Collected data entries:
================================
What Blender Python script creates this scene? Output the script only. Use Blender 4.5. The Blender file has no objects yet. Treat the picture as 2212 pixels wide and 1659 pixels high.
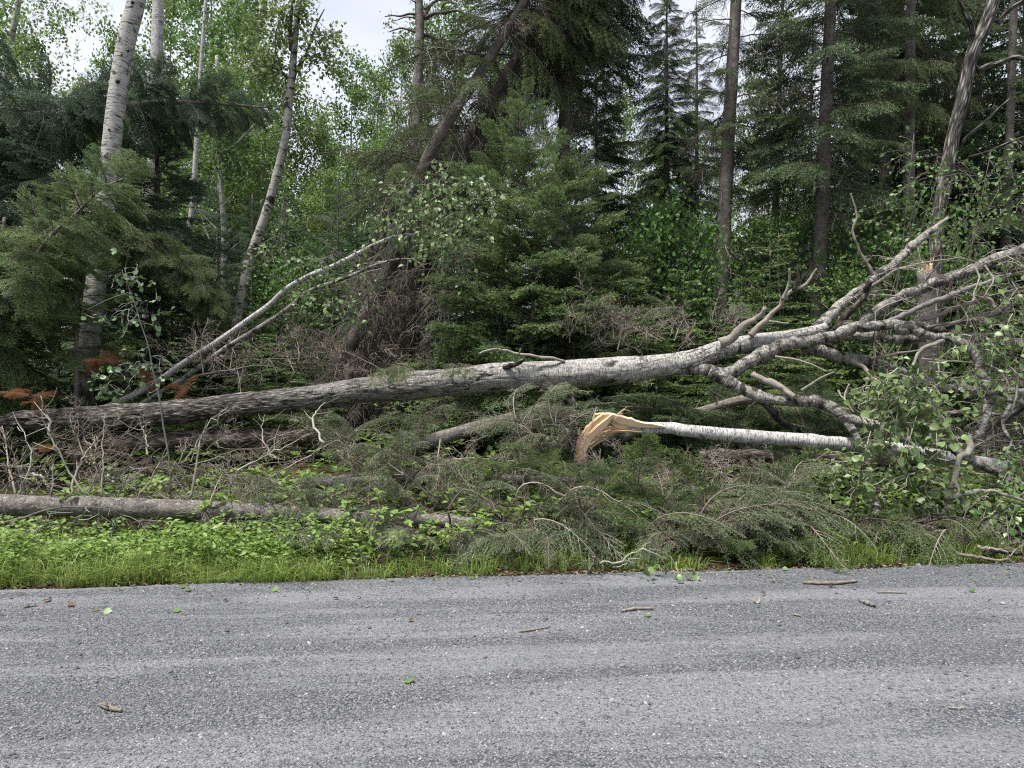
import bpy, math, random
import numpy as np
from mathutils import Vector, Matrix

S = bpy.context.scene
C = S.collection
R = math.radians
rng = np.random.default_rng(7)

# ---------------------------------------------------------------- camera, sky, sun, exposure
cam = bpy.data.cameras.new('camera')
cam.sensor_width = 36.0
cam.lens = 36.0 * 1580 / 2212
cam.clip_end = 400
cam_o = bpy.data.objects.new('camera', cam)
C.objects.link(cam_o)
cam_o.location = (0, 0, 1.6)
cam_o.rotation_euler = (R(90), 0, 0)
S.camera = cam_o

SUN_EL, SUN_AZ = R(70), R(232)            # high, from the left and a little behind the camera
world = bpy.data.worlds.new('World')
S.world = world
world.use_nodes = True
wn, wl = world.node_tree.nodes, world.node_tree.links
wn.clear()
wo = wn.new('ShaderNodeOutputWorld')
sky = wn.new('ShaderNodeTexSky')
sky.sky_type = 'NISHITA'
sky.sun_disc = False
sky.sun_elevation = SUN_EL
sky.sun_rotation = SUN_AZ
b1 = wn.new('ShaderNodeBackground'); b1.inputs[1].default_value = 0.05
wl.new(sky.outputs[0], b1.inputs[0])
tc = wn.new('ShaderNodeTexCoord')
mp = wn.new('ShaderNodeMapping'); mp.inputs['Scale'].default_value = (1.3, 1.3, 3.0)
wl.new(tc.outputs['Generated'], mp.inputs[0])
nz = wn.new('ShaderNodeTexNoise'); nz.inputs['Scale'].default_value = 2.2; nz.inputs['Detail'].default_value = 5
wl.new(mp.outputs[0], nz.inputs['Vector'])
cr = wn.new('ShaderNodeValToRGB')
cr.color_ramp.elements[0].position = 0.32; cr.color_ramp.elements[0].color = (0.62, 0.66, 0.78, 1)
cr.color_ramp.elements[1].position = 0.62; cr.color_ramp.elements[1].color = (0.87, 0.89, 0.95, 1)
wl.new(nz.outputs[0], cr.inputs[0])
b2 = wn.new('ShaderNodeBackground'); b2.inputs[1].default_value = 0.215
wl.new(cr.outputs[0], b2.inputs[0])
mx = wn.new('ShaderNodeMixShader'); mx.inputs[0].default_value = 0.88
wl.new(b1.outputs[0], mx.inputs[1]); wl.new(b2.outputs[0], mx.inputs[2]); wl.new(mx.outputs[0], wo.inputs[0])

sun = bpy.data.lights.new('sun', 'SUN')
sun.energy = 1.5
sun.angle = R(12)
sun.color = (1.0, 0.96, 0.89)
sun_o = bpy.data.objects.new('sun', sun)
C.objects.link(sun_o)
# Nishita: rotation is measured from +Y towards +X
sd = Vector((math.sin(SUN_AZ) * math.cos(SUN_EL), math.cos(SUN_AZ) * math.cos(SUN_EL), math.sin(SUN_EL)))
sun_o.rotation_euler = sd.to_track_quat('Z', 'Y').to_euler()
sun_o.location = sd * 40

S.view_settings.view_transform = 'Standard'
S.view_settings.look = 'None'
S.view_settings.exposure = 2.5
S.view_settings.gamma = 1.0
S.view_settings.use_curve_mapping = False
S.render.engine = 'CYCLES'
cy = S.cycles
cy.max_bounces = 6; cy.diffuse_bounces = 4; cy.glossy_bounces = 1; cy.transmission_bounces = 3
cy.transparent_max_bounces = 4
cy.caustics_reflective = False; cy.caustics_refractive = False
cy.use_denoising = False
cy.use_adaptive_sampling = False
cy.filter_width = 1.15

# ---------------------------------------------------------------- placing
def at(px, py, Y):
    """a point of the 2212 x 1659 survey frame at the distance Y"""
    return np.array([(px - 1106) / 1580 * Y, Y, 1.6 - (py - 829.5) / 1580 * Y])

def c6(cx, cy_, Y): return at(1474.2 + cx * .3335, 540 + cy_ * .3335, Y)
def c5(cx, cy_, Y): return at(737.6 + cx * .3335, 540 + cy_ * .3335, Y)
def c4(cx, cy_, Y): return at(cx * .3335, 540 + cy_ * .3335, Y)
def c3(cx, cy_, Y): return at(1474.2 + cx * .3335, cy_ * .3335, Y)
def c2(cx, cy_, Y): return at(737.6 + cx * .3335, cy_ * .3335, Y)
def c1(cx, cy_, Y): return at(cx * .3335, cy_ * .3335, Y)
def cs(cx, cy_, Y): return at(1188 + cx * .1465, 837 + cy_ * .1465, Y)
def crop(fn, pts, Y0, Y1=None):
    Y1 = Y0 if Y1 is None else Y1
    return [fn(p[0], p[1], Y0 + (Y1 - Y0) * i / max(1, len(pts) - 1)) for i, p in enumerate(pts)]

def hash3(i, j, k, s):
    h = (i * 374761393 + j * 668265263 + k * 2147483647 + s * 974711) & 0xFFFFFFFF
    h = ((h ^ (h >> 13)) * 1274126177) & 0xFFFFFFFF
    h = ((h ^ (h >> 16)) * 2246822519) & 0xFFFFFFFF
    return ((h ^ (h >> 15)) & 0xFFFFFF) / 16777215.0

def vnoise(P, s=0):
    P = np.asarray(P, float)
    I = np.floor(P).astype(np.int64); F = P - I; F = F * F * (3 - 2 * F)
    out = 0
    for a in (0, 1):
        for b in (0, 1):
            for c in (0, 1):
                w = (F[..., 0] if a else 1 - F[..., 0]) * (F[..., 1] if b else 1 - F[..., 1]) * (F[..., 2] if c else 1 - F[..., 2])
                out = out + w * hash3(I[..., 0] + a, I[..., 1] + b, I[..., 2] + c, s)
    return out

def fbm(P, o=3, s=0):
    P = np.asarray(P, float); v = 0; a = .5
    for i in range(o):
        v = v + a * vnoise(P, s + i); P = P * 2.03 + 7.1; a *= .5
    return v / (1 - .5 ** o)

def sstep(a, b, x):
    t = np.clip((x - a) / (b - a), 0, 1)
    return t * t * (3 - 2 * t)

def edge(x): return 6.2 + 0.094 * np.asarray(x)
def ground_z(x, y):
    x = np.asarray(x, float); y = np.asarray(y, float)
    s = y - edge(x)
    z = -0.03 + 0.05 * sstep(0.0, 0.6, s) + 0.40 * sstep(1.2, 5.0, s) + 0.018 * np.maximum(s - 5, 0)
    n = fbm(np.stack([x * .8, y * .8, 0 * x], -1), 3, 3) - .5
    return z + n * (0.05 + 0.25 * sstep(.5, 4, s)) * sstep(0.0, .8, s)

# ---------------------------------------------------------------- mesh building
class MB:
    def __init__(s): s.v, s.f, s.b, s.t, s.n = [], [], [], [], 0
    def add(s, v, faces, mat=0, tint=.5, bark=None, smooth=False):
        v = np.asarray(v, float).reshape(-1, 3); m = len(v)
        for fc in faces:
            fc = np.asarray(fc, np.int64)
            if len(fc): s.f.append((fc + s.n, mat, smooth))
        s.v.append(v)
        s.t.append(np.broadcast_to(np.asarray(tint, float), (m,)))
        s.b.append(v if bark is None else np.asarray(bark, float).reshape(-1, 3))
        s.n += m
    def mesh(s, name, mats, off=(0, 0, 0)):
        me = bpy.data.meshes.new(name)
        V = np.concatenate(s.v) - np.asarray(off)
        me.vertices.add(len(V)); me.vertices.foreach_set('co', V.ravel().astype(np.float32))
        nl = sum(f.size for f, _, _ in s.f); npoly = sum(len(f) for f, _, _ in s.f)
        me.loops.add(nl); me.polygons.add(npoly)
        me.loops.foreach_set('vertex_index', np.concatenate([f.ravel() for f, _, _ in s.f]).astype(np.int32))
        tot = np.concatenate([np.full(len(f), f.shape[1]) for f, _, _ in s.f])
        me.polygons.foreach_set('loop_start', (np.cumsum(tot) - tot).astype(np.int32))
        me.polygons.foreach_set('material_index', np.concatenate([np.full(len(f), m) for f, m, _ in s.f]).astype(np.int32))
        me.polygons.foreach_set('use_smooth', np.concatenate([np.full(len(f), sm) for f, _, sm in s.f]).astype(bool))
        a = me.attributes.new('bark', 'FLOAT_VECTOR', 'POINT'); a.data.foreach_set('vector', np.concatenate(s.b).ravel().astype(np.float32))
        a = me.attributes.new('tint', 'FLOAT', 'POINT'); a.data.foreach_set('value', np.concatenate(s.t).astype(np.float32))
        me.update(calc_edges=True)
        for m in mats: me.materials.append(m)
        return me
    def build(s, name, mats, parent=None, off=None):
        if off is None: off = parent.location if parent is not None and parent.get('loc0') is None else (0, 0, 0)
        o = bpy.data.objects.new(name, s.mesh(name, mats if isinstance(mats, (list, tuple)) else [mats], np.array(off)))
        C.objects.link(o)
        if parent is not None: o.parent = parent
        return o

def tag(o, label=None, cat=None, group=None, kind=None):
    if label: o['label'] = label
    if cat: o['category'] = cat
    if group: o['group'] = group
    if kind: o['kind'] = kind
    return o

def thing(name, label, cat, loc=(0, 0, 0), group=None):
    o = bpy.data.objects.new(name, None); C.objects.link(o)
    o.empty_display_size = .2
    o.location = [float(c) for c in loc]
    return tag(o, label, cat, group)

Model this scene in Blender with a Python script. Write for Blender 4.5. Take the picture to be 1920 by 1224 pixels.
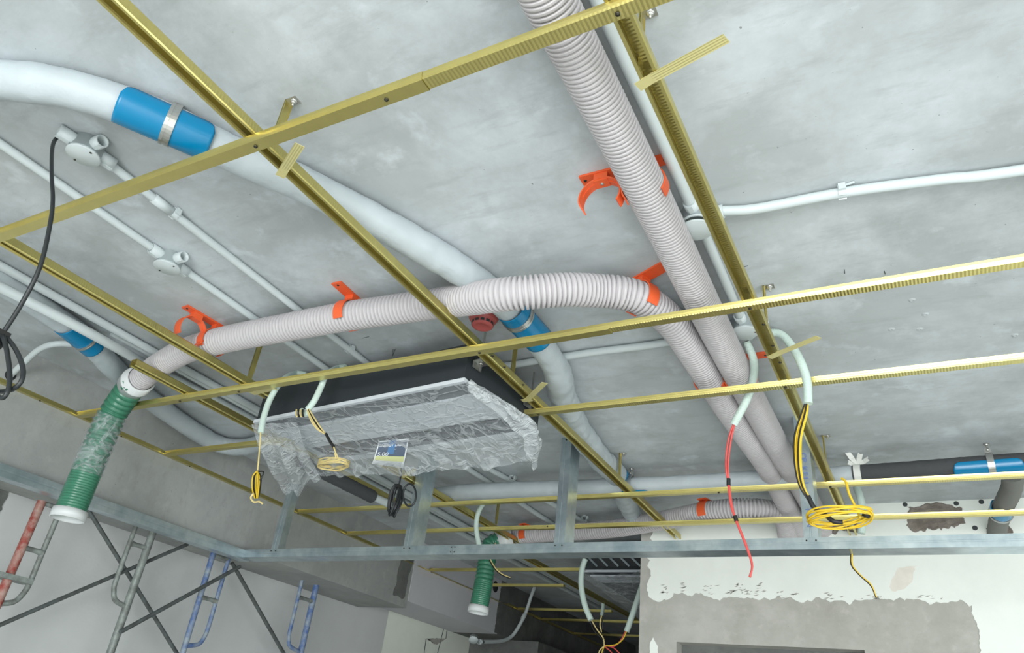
================================
Task brief — Return only the lines running from the top of the data to the line that holds "rng = np.random.default_rng(7)". Include both of those lines, but skip the pictures.

Finished exercise —
What Blender Python script creates this scene? Output the script only. Use Blender 4.5. The Blender file has no objects yet. Treat the picture as 2212 pixels wide and 1659 pixels high.
import bpy, math, random
import numpy as np
from mathutils import Vector, Matrix

S = bpy.context.scene
C = S.collection
R = math.radians
rng = np.random.default_rng(7)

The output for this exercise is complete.